As Jackson recounted the tale at the eighth annual Awards
and Scholarship Dinner of the African-American Chamber of
Commerce of Westchester and Rockland Counties at the Hilton
Rye Town last night, his friend had heard that a new reality
TV show was in the works. It involved Donald Trump and entrepreneurship.
Let's try
out, Smith suggested.
Jackson, a Harvard MBA, was busy at the time managing investments
at Goldman Sachs. Life wasn't great on Wall Street at the
time, given the collapse of the technology bubble. And Jackson,
who lived in a studio apartment where his bed
abutted the oven, decided to take a little risk.
He and Smith wrangled a meeting with the casting director
for the show.
"We know there is a one-black-guy rule in reality TV.
We brought two, so you could pick one," Jackson recalled
telling the director. They hit it off.
Jackson found himself on the show, "The Apprentice."

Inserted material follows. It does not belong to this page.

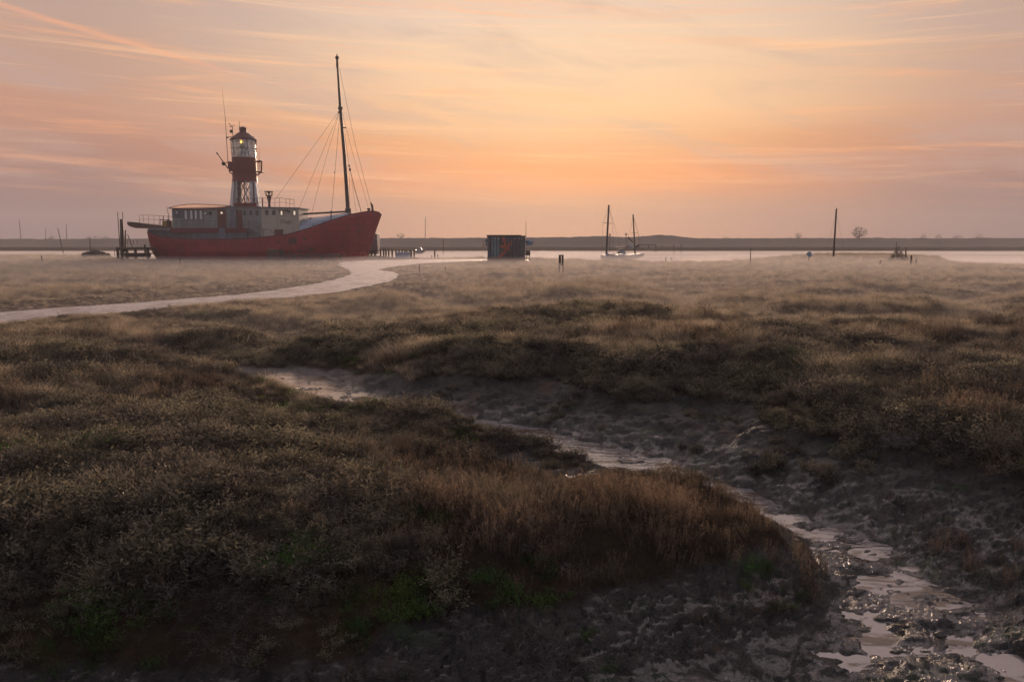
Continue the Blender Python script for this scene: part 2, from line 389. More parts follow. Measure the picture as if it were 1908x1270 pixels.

It drew tens of millions of viewers. He became runner-up in
the program's contest for which the prize was a job with Trump,
but his life worked out better in other ways.

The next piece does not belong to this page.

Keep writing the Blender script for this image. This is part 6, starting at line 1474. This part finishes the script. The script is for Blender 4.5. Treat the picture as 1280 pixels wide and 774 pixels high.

As Jackson told the audience, he figured the maximum downside
was going back to
work on Wall Street.
"The maximum upside was being here tonight, addressing
you," he said.
Jackson received all sorts of job offers following the end
of the show, but he decided to take another risk by forming
his own company, Legacy Development Partners LLC. The attraction
of a Wall Street paycheck had waned. Jackson, whom
the African-American chamber has named Business Leader of
the Year, said the
recognitions the chamber awarded spoke to something bigger.
"Tonight is about betting on yourself," he said.